Could you write out the records below exactly as they appear, leaving out any pictures?
## Begin
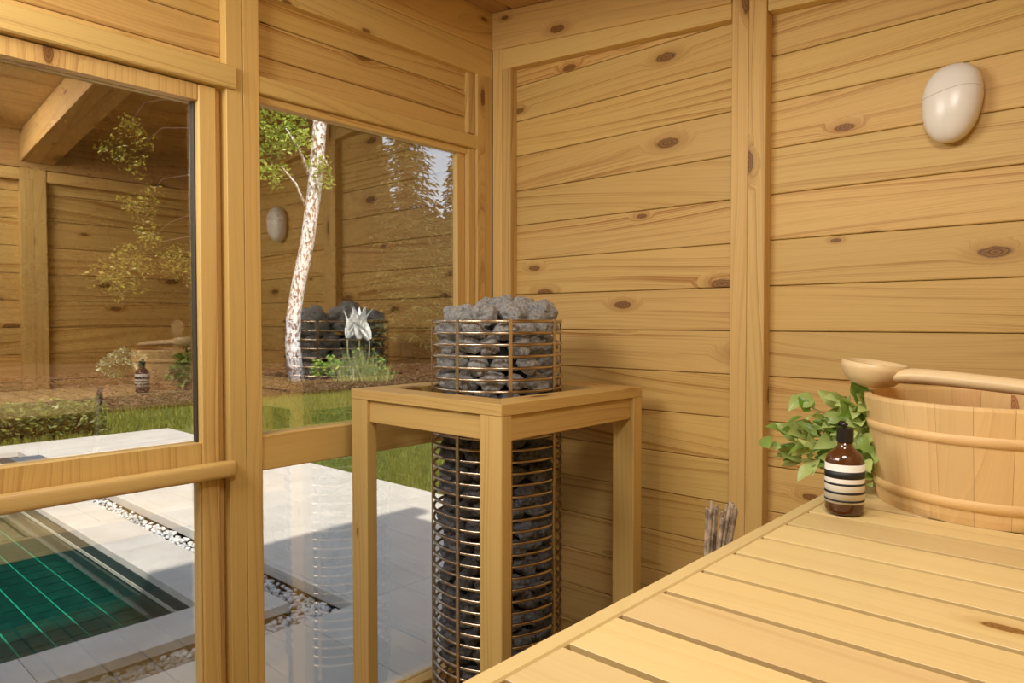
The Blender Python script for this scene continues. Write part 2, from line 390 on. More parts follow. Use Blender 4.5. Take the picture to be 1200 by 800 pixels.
# ceiling: long boards parallel to the glazed wall, with rafters below
ce = struct('ceiling')
sn = Vector((1, 0, -.133)).normalized(); upn = Vector((.133, 0, 1)).normalized()
nb = 16
for i in range(nb):
    xa = -.03+i*.129; c = Vector((xa+.0635, 0, zc(xa+.0635)))+upn*.011
    for y0, y1 in ((YB, -.955), (-.955, .05)):
        beam('board', (c.x, y0+.001, c.z), (c.x, y1-.001, c.z), tuple(sn), .125, .020, M_CEIL, ce, .004)
c = Vector((.97, 0, zc(.97)))+upn*.06
beam('roof_deck', (c.x, YB-.1, c.z), (c.x, .15, c.z), tuple(sn), 2.45, .07, M_SHELL, ce)
for yc in (-.936, -2.8):
    for s in (-1, 1):
        p0 = Vector((.03, yc+s*.0335, zc(.03)-.070)); p1 = Vector((XW, yc+s*.0335, zc(XW)-.070))
        beam('rafter', p0, p1, (0, 0, 1), .135, .066, M_CEIL, ce, .0015)
# interior floor of narrow boards
fl = struct('floor')
bar('subfloor', -.10, XW+.1, YB, .1, -.09, -.035, 'y', M_DARK, fl)
yy = YB+.01
while yy < .03:
    bar('floor_board', .0, XW+.03, yy, min(yy+.138, .035), -.028, 0, 'x', M_BENCH, fl, .003); yy += .147

# glazed wall: posts and boarding above the glass
wl = struct('wall_left')
bar('post', -.06, 0, -1.014, -.9675, 0, 2.48, 'z', M_FRAME, wl, .0015)
bar('post', -.06, -.0003, -.9665, -.920, 0, 2.48, 'z', M_FRAME, wl, .0015)
bar('post', -.06, -.001, -.077, -.038, 0, 2.26, 'z', M_FRAME, wl, .0015)
bar('post', -.06, -.002, -.037, -.0008, 0, 2.26, 'z', M_FRAME, wl, .0015)
bar('top_plate', -.06, .001, -.919, 0, 2.3485, 2.485, 'y', M_FRAME, wl)
bar('top_plate', -.06, .0, -.919, 0, 2.246, 2.3475, 'y', M_FRAME, wl)
bar('top_plate', -.06, .0, -3.5, -1.015, 2.3485, 2.485, 'y', M_FRAME, wl)
bar('top_plate', -.06, -.001, -3.5, -1.015, 2.246, 2.3475, 'y', M_FRAME, wl)
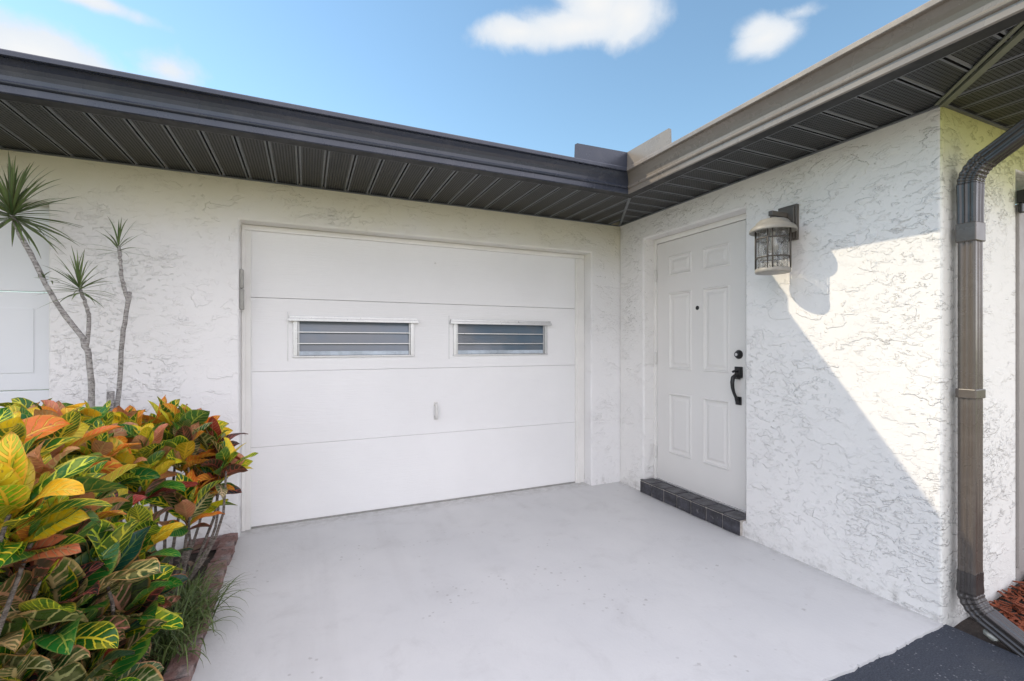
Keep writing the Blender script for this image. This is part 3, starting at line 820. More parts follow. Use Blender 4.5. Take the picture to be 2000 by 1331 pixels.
## End
__TASK OUTPUT__:
The Blender Python script for this scene continues. Write part 2, from line 390 on. More parts follow. Use Blender 4.5. Take the picture to be 1200 by 800 pixels.
# ceiling: long boards parallel to the glazed wall, with rafters below
ce = struct('ceiling')
sn = Vector((1, 0, -.133)).normalized(); upn = Vector((.133, 0, 1)).normalized()
nb = 16
for i in range(nb):
    xa = -.03+i*.129; c = Vector((xa+.0635, 0, zc(xa+.0635)))+upn*.011
    for y0, y1 in ((YB, -.955), (-.955, .05)):
        beam('board', (c.x, y0+.001, c.z), (c.x, y1-.001, c.z), tuple(sn), .125, .020, M_CEIL, ce, .004)
c = Vector((.97, 0, zc(.97)))+upn*.06
beam('roof_deck', (c.x, YB-.1, c.z), (c.x, .15, c.z), tuple(sn), 2.45, .07, M_SHELL, ce)
for yc in (-.936, -2.8):
    for s in (-1, 1):
        p0 = Vector((.03, yc+s*.0335, zc(.03)-.070)); p1 = Vector((XW, yc+s*.0335, zc(XW)-.070))
        beam('rafter', p0, p1, (0, 0, 1), .135, .066, M_CEIL, ce, .0015)
# interior floor of narrow boards
fl = struct('floor')
bar('subfloor', -.10, XW+.1, YB, .1, -.09, -.035, 'y', M_DARK, fl)
yy = YB+.01
while yy < .03:
    bar('floor_board', .0, XW+.03, yy, min(yy+.138, .035), -.028, 0, 'x', M_BENCH, fl, .003); yy += .147

# glazed wall: posts and boarding above the glass
wl = struct('wall_left')
bar('post', -.06, 0, -1.014, -.9675, 0, 2.48, 'z', M_FRAME, wl, .0015)
bar('post', -.06, -.0003, -.9665, -.920, 0, 2.48, 'z', M_FRAME, wl, .0015)
bar('post', -.06, -.001, -.077, -.038, 0, 2.26, 'z', M_FRAME, wl, .0015)
bar('post', -.06, -.002, -.037, -.0008, 0, 2.26, 'z', M_FRAME, wl, .0015)
bar('top_plate', -.06, .001, -.919, 0, 2.3485, 2.485, 'y', M_FRAME, wl)
bar('top_plate', -.06, .0, -.919, 0, 2.246, 2.3475, 'y', M_FRAME, wl)
bar('top_plate', -.06, .0, -3.5, -1.015, 2.3485, 2.485, 'y', M_FRAME, wl)
bar('top_plate', -.06, -.001, -3.5, -1.015, 2.246, 2.3475, 'y', M_FRAME, wl)
Keep writing the Blender script for this image. This is part 3, starting at line 820. More parts follow. Use Blender 4.5. Take the picture to be 2000 by 1331 pixels.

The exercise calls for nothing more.